Erario militare. - Quando Augusto nel 5 d. C. fissò il periodo della ferma dei soldati e stabilì che ad essi si pagasse un premio al momento del congedo (praemia militiae, 20.000 sesterzî ai pretoriani dopo 16 anni di servizio, 12.000 ai legionarî dopo 20), dovette assicurare i fondi per questi pagamenti, e istituì a tale scopo nel 6 d. C. l'aerarium militare, al quale versò 170 milioni di sesterzî del suo, cui si aggiunsero contributi di re e comunità, proventi di confische e forse annue elargizioni del principe.
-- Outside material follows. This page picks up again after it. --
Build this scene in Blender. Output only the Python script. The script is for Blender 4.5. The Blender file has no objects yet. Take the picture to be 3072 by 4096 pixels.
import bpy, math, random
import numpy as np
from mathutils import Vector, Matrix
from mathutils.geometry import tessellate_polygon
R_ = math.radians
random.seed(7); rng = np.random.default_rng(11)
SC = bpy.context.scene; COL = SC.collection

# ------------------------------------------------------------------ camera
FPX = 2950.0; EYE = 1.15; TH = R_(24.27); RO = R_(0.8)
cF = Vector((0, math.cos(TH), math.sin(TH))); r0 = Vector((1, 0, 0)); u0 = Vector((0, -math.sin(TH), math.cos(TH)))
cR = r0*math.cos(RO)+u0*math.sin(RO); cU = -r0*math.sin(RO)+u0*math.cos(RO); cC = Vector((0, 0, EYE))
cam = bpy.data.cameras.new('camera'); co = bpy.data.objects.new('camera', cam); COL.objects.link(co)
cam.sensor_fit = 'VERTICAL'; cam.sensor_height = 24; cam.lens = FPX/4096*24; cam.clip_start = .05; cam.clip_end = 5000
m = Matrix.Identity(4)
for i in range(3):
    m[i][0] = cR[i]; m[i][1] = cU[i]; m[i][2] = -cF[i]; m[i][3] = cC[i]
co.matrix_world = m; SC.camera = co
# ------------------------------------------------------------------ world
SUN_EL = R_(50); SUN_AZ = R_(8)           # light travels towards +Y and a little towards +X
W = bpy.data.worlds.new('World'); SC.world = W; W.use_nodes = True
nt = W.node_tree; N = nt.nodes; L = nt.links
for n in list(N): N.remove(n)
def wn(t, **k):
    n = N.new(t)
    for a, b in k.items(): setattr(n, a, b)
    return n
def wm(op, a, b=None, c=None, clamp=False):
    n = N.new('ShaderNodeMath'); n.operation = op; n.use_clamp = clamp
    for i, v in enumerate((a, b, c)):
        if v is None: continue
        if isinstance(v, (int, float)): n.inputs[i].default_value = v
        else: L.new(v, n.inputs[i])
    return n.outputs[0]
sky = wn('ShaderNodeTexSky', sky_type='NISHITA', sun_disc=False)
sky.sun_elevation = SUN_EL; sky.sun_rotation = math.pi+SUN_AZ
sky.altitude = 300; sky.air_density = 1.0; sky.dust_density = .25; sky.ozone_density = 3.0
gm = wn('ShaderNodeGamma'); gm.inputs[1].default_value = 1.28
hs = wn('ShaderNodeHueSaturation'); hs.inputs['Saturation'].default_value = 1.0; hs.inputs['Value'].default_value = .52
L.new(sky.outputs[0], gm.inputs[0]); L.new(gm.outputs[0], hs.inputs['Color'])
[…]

Il Senato concesse poi che fosse ristabilita a profitto dell'erario militare l'imposta del 5% sulle eredità, e altri proventi ancora vi furono attribuiti, come la centesima rerum venalium (imposta dell'i % sulle auzioni). L'erario militare era amministrato per conto del principe da tre praefecti aerarii militaris, tratti prima a sorte per tre anni dal senato fra i pretorî e poi nominati dal principe. Sulle vicende di questa cassa, che esisteva ancora al tempo dei Severi, sappiamo poco; essa finì per fondersi col fiscus. Aerarium (publicum), più spesso arca, è anche la cassa delle colonie e dei municipî, retta da quaestores aerarii o curatores aerarii o praefecti aer. o da uno dei IIviri, IVviri o VIIIviri con la specificazione di aerarii, ad aerarium, ab aerario.
Per l'età moderna, v. tesoro.
Bibl.: E. Guillaume e G. Humbert, in Daremberg e Saglio, Dictionnaire des antiquités, I, 1881, p. 109 (con la letteratura più antica); Th. Mommsen, Römisches Straatsrecht, II, 3ª ed., Lipsia 1887, p. 544 seg.; III, 1888, pp. 1010 e 1141; E. De Ruggiero, Dizionario epigrafico, I, p. 300 seg.; W. Kubitschek, in Pauly-Wissowa, Real-Encyclopädie, I, 1894, col. 667; O. Hirschfeld, Die kaiserlichen Verwaltungsbeamten, 2ª ed., Berlino 1905, p. 13 seg.; W. Liebenam, Städteverwaltung im römischen Kaiserrreiche, Lipsia 1900, p. 297.